**REQUIREMENTS:** Give every line of the data again, unchanged, but with no pictures.

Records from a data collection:
START

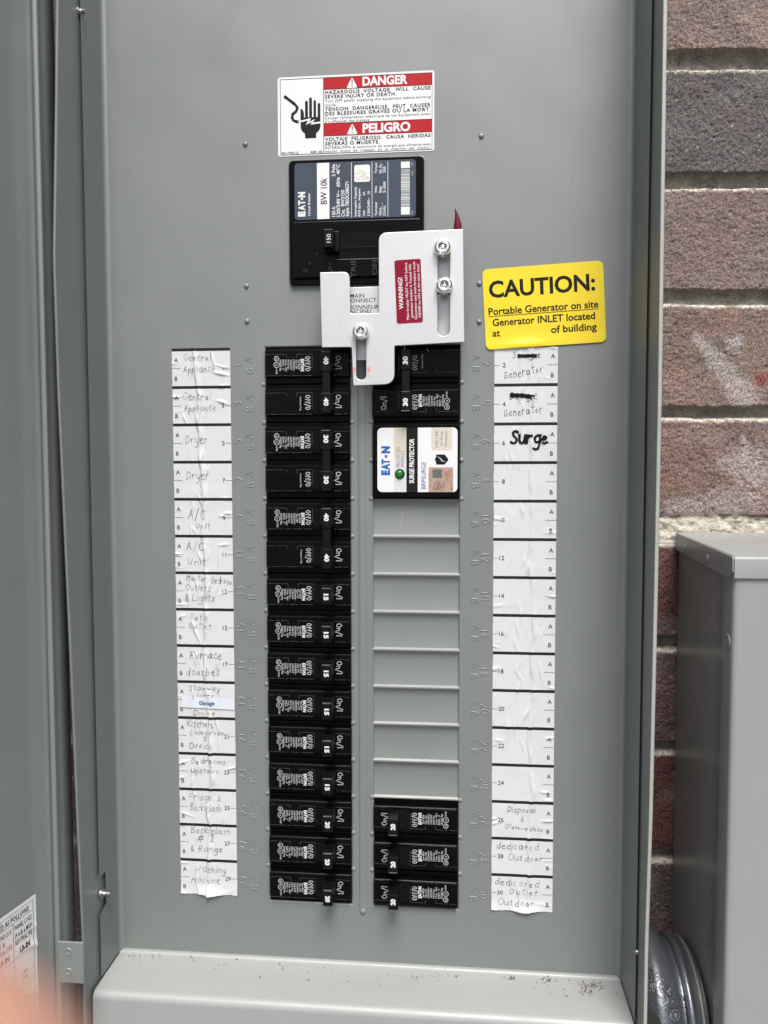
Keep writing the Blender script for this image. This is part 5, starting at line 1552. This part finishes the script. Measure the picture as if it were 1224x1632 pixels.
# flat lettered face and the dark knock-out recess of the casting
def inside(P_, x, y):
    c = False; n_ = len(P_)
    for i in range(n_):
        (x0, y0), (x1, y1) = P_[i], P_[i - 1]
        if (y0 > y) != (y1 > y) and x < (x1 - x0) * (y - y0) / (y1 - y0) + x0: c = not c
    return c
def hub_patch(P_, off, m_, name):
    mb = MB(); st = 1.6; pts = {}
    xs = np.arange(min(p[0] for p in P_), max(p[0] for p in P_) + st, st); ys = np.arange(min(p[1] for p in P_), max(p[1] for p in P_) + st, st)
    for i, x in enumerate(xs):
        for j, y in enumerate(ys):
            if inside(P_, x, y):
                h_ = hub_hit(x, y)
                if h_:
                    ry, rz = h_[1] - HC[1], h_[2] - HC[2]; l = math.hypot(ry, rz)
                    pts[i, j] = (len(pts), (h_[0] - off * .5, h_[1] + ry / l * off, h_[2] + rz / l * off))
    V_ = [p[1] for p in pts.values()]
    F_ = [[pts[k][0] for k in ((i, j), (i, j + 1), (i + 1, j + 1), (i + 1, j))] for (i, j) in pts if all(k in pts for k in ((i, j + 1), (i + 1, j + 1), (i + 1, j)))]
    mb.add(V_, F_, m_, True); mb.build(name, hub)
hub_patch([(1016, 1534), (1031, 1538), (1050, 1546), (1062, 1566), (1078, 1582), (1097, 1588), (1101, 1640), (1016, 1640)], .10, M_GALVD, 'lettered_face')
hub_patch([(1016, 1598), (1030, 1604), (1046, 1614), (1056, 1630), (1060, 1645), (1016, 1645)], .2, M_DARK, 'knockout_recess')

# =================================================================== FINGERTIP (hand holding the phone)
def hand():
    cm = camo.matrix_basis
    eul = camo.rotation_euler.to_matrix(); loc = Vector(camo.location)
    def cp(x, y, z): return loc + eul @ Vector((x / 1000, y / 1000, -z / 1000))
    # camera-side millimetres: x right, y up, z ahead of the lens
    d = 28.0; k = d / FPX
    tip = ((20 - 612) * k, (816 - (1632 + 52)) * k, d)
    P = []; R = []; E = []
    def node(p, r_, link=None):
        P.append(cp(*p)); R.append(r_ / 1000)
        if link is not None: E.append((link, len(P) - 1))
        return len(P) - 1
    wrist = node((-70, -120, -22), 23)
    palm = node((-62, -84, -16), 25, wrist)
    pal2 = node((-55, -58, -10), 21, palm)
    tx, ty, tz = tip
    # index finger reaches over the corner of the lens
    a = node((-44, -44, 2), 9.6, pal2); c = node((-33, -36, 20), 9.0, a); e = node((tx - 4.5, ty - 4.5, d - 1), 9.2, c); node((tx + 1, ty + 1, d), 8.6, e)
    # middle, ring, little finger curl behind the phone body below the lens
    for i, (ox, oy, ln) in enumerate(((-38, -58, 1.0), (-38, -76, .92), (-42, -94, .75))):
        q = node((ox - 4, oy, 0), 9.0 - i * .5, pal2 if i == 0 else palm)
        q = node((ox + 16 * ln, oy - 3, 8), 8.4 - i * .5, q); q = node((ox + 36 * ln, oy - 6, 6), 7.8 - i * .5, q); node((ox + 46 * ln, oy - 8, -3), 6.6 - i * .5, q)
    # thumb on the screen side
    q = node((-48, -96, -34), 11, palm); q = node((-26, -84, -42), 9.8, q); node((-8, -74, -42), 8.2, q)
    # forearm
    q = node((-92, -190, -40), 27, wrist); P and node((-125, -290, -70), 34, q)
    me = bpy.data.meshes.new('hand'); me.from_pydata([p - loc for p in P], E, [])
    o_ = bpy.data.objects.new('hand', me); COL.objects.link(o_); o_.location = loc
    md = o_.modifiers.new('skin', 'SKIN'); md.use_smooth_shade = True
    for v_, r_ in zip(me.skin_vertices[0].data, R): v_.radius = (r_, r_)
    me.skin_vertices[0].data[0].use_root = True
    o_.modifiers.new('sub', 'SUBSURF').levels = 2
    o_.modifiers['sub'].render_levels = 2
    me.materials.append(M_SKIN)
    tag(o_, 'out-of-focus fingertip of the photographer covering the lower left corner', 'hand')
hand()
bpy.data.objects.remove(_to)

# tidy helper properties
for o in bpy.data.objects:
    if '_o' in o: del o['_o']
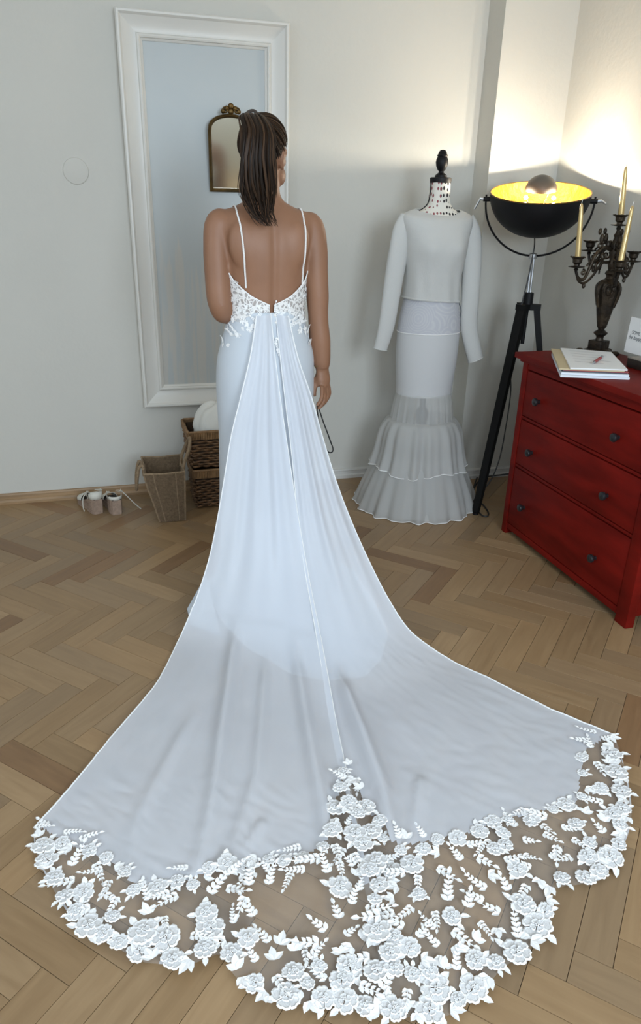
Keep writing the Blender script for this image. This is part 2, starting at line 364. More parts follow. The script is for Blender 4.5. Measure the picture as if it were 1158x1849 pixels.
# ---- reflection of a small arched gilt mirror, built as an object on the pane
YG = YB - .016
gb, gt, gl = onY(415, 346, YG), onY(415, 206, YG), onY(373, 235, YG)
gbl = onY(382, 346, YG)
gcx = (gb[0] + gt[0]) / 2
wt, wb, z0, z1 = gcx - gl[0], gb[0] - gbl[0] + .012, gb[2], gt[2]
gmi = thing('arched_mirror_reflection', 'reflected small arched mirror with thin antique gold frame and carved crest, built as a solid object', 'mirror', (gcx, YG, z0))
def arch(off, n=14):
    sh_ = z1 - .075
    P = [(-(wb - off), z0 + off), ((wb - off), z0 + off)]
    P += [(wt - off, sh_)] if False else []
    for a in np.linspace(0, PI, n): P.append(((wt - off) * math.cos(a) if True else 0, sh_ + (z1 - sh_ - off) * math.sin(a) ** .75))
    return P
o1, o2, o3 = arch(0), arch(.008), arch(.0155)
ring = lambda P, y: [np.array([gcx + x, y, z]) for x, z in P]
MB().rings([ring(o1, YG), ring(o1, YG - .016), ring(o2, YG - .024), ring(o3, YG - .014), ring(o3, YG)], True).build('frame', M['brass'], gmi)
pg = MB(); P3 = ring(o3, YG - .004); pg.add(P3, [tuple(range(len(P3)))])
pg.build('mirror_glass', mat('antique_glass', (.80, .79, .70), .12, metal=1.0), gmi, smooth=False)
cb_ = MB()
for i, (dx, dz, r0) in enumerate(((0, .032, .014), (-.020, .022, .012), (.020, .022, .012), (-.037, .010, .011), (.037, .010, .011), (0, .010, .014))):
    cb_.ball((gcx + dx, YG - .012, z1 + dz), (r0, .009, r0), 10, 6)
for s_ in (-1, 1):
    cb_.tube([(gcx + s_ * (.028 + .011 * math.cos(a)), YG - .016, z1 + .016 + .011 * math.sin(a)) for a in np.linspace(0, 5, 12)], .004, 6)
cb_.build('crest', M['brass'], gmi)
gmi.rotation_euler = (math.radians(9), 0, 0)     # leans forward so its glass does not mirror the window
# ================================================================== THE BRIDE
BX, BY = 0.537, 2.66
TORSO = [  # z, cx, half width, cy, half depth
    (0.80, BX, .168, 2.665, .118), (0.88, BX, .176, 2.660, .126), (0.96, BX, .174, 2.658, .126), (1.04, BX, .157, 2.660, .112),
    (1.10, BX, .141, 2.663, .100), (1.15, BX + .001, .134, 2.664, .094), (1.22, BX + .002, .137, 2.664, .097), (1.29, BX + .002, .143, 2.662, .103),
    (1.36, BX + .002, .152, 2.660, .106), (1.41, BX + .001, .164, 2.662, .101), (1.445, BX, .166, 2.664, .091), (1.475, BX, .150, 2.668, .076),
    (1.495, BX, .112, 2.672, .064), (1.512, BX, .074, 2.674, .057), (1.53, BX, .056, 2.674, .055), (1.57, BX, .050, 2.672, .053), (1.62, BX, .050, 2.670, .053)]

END

**TASK SOLUTION:**
Keep writing the Blender script for this image. This is part 5, starting at line 1552. This part finishes the script. Measure the picture as if it were 1224x1632 pixels.
# flat lettered face and the dark knock-out recess of the casting
def inside(P_, x, y):
    c = False; n_ = len(P_)
    for i in range(n_):
        (x0, y0), (x1, y1) = P_[i], P_[i - 1]
        if (y0 > y) != (y1 > y) and x < (x1 - x0) * (y - y0) / (y1 - y0) + x0: c = not c
    return c
def hub_patch(P_, off, m_, name):
    mb = MB(); st = 1.6; pts = {}
    xs = np.arange(min(p[0] for p in P_), max(p[0] for p in P_) + st, st); ys = np.arange(min(p[1] for p in P_), max(p[1] for p in P_) + st, st)
    for i, x in enumerate(xs):
        for j, y in enumerate(ys):
            if inside(P_, x, y):
                h_ = hub_hit(x, y)
                if h_:
                    ry, rz = h_[1] - HC[1], h_[2] - HC[2]; l = math.hypot(ry, rz)
                    pts[i, j] = (len(pts), (h_[0] - off * .5, h_[1] + ry / l * off, h_[2] + rz / l * off))
    V_ = [p[1] for p in pts.values()]
    F_ = [[pts[k][0] for k in ((i, j), (i, j + 1), (i + 1, j + 1), (i + 1, j))] for (i, j) in pts if all(k in pts for k in ((i, j + 1), (i + 1, j + 1), (i + 1, j)))]
    mb.add(V_, F_, m_, True); mb.build(name, hub)
hub_patch([(1016, 1534), (1031, 1538), (1050, 1546), (1062, 1566), (1078, 1582), (1097, 1588), (1101, 1640), (1016, 1640)], .10, M_GALVD, 'lettered_face')
hub_patch([(1016, 1598), (1030, 1604), (1046, 1614), (1056, 1630), (1060, 1645), (1016, 1645)], .2, M_DARK, 'knockout_recess')

# =================================================================== FINGERTIP (hand holding the phone)
def hand():
    cm = camo.matrix_basis
    eul = camo.rotation_euler.to_matrix(); loc = Vector(camo.location)
    def cp(x, y, z): return loc + eul @ Vector((x / 1000, y / 1000, -z / 1000))
    # camera-side millimetres: x right, y up, z ahead of the lens
    d = 28.0; k = d / FPX
    tip = ((20 - 612) * k, (816 - (1632 + 52)) * k, d)
    P = []; R = []; E = []
    def node(p, r_, link=None):
        P.append(cp(*p)); R.append(r_ / 1000)
        if link is not None: E.append((link, len(P) - 1))
        return len(P) - 1
    wrist = node((-70, -120, -22), 23)
    palm = node((-62, -84, -16), 25, wrist)
    pal2 = node((-55, -58, -10), 21, palm)
    tx, ty, tz = tip
    # index finger reaches over the corner of the lens
    a = node((-44, -44, 2), 9.6, pal2); c = node((-33, -36, 20), 9.0, a); e = node((tx - 4.5, ty - 4.5, d - 1), 9.2, c); node((tx + 1, ty + 1, d), 8.6, e)
    # middle, ring, little finger curl behind the phone body below the lens
    for i, (ox, oy, ln) in enumerate(((-38, -58, 1.0), (-38, -76, .92), (-42, -94, .75))):
        q = node((ox - 4, oy, 0), 9.0 - i * .5, pal2 if i == 0 else palm)
        q = node((ox + 16 * ln, oy - 3, 8), 8.4 - i * .5, q); q = node((ox + 36 * ln, oy - 6, 6), 7.8 - i * .5, q); node((ox + 46 * ln, oy - 8, -3), 6.6 - i * .5, q)
    # thumb on the screen side
    q = node((-48, -96, -34), 11, palm); q = node((-26, -84, -42), 9.8, q); node((-8, -74, -42), 8.2, q)
    # forearm
    q = node((-92, -190, -40), 27, wrist); P and node((-125, -290, -70), 34, q)
    me = bpy.data.meshes.new('hand'); me.from_pydata([p - loc for p in P], E, [])
    o_ = bpy.data.objects.new('hand', me); COL.objects.link(o_); o_.location = loc
    md = o_.modifiers.new('skin', 'SKIN'); md.use_smooth_shade = True
    for v_, r_ in zip(me.skin_vertices[0].data, R): v_.radius = (r_, r_)
    me.skin_vertices[0].data[0].use_root = True
    o_.modifiers.new('sub', 'SUBSURF').levels = 2
    o_.modifiers['sub'].render_levels = 2
    me.materials.append(M_SKIN)
    tag(o_, 'out-of-focus fingertip of the photographer covering the lower left corner', 'hand')
hand()
bpy.data.objects.remove(_to)

# tidy helper properties
for o in bpy.data.objects:
    if '_o' in o: del o['_o']
Keep writing the Blender script for this image. This is part 2, starting at line 364. More parts follow. The script is for Blender 4.5. Measure the picture as if it were 1158x1849 pixels.
# ---- reflection of a small arched gilt mirror, built as an object on the pane
YG = YB - .016
gb, gt, gl = onY(415, 346, YG), onY(415, 206, YG), onY(373, 235, YG)
gbl = onY(382, 346, YG)
gcx = (gb[0] + gt[0]) / 2
wt, wb, z0, z1 = gcx - gl[0], gb[0] - gbl[0] + .012, gb[2], gt[2]
gmi = thing('arched_mirror_reflection', 'reflected small arched mirror with thin antique gold frame and carved crest, built as a solid object', 'mirror', (gcx, YG, z0))
def arch(off, n=14):
    sh_ = z1 - .075
    P = [(-(wb - off), z0 + off), ((wb - off), z0 + off)]
    P += [(wt - off, sh_)] if False else []
    for a in np.linspace(0, PI, n): P.append(((wt - off) * math.cos(a) if True else 0, sh_ + (z1 - sh_ - off) * math.sin(a) ** .75))
    return P
o1, o2, o3 = arch(0), arch(.008), arch(.0155)
ring = lambda P, y: [np.array([gcx + x, y, z]) for x, z in P]
MB().rings([ring(o1, YG), ring(o1, YG - .016), ring(o2, YG - .024), ring(o3, YG - .014), ring(o3, YG)], True).build('frame', M['brass'], gmi)
pg = MB(); P3 = ring(o3, YG - .004); pg.add(P3, [tuple(range(len(P3)))])
pg.build('mirror_glass', mat('antique_glass', (.80, .79, .70), .12, metal=1.0), gmi, smooth=False)
cb_ = MB()
for i, (dx, dz, r0) in enumerate(((0, .032, .014), (-.020, .022, .012), (.020, .022, .012), (-.037, .010, .011), (.037, .010, .011), (0, .010, .014))):
    cb_.ball((gcx + dx, YG - .012, z1 + dz), (r0, .009, r0), 10, 6)
for s_ in (-1, 1):
    cb_.tube([(gcx + s_ * (.028 + .011 * math.cos(a)), YG - .016, z1 + .016 + .011 * math.sin(a)) for a in np.linspace(0, 5, 12)], .004, 6)
cb_.build('crest', M['brass'], gmi)
gmi.rotation_euler = (math.radians(9), 0, 0)     # leans forward so its glass does not mirror the window
# ================================================================== THE BRIDE
BX, BY = 0.537, 2.66
TORSO = [  # z, cx, half width, cy, half depth
    (0.80, BX, .168, 2.665, .118), (0.88, BX, .176, 2.660, .126), (0.96, BX, .174, 2.658, .126), (1.04, BX, .157, 2.660, .112),
    (1.10, BX, .141, 2.663, .100), (1.15, BX + .001, .134, 2.664, .094), (1.22, BX + .002, .137, 2.664, .097), (1.29, BX + .002, .143, 2.662, .103),
    (1.36, BX + .002, .152, 2.660, .106), (1.41, BX + .001, .164, 2.662, .101), (1.445, BX, .166, 2.664, .091), (1.475, BX, .150, 2.668, .076),
    (1.495, BX, .112, 2.672, .064), (1.512, BX, .074, 2.674, .057), (1.53, BX, .056, 2.674, .055), (1.57, BX, .050, 2.672, .053), (1.62, BX, .050, 2.670, .053)]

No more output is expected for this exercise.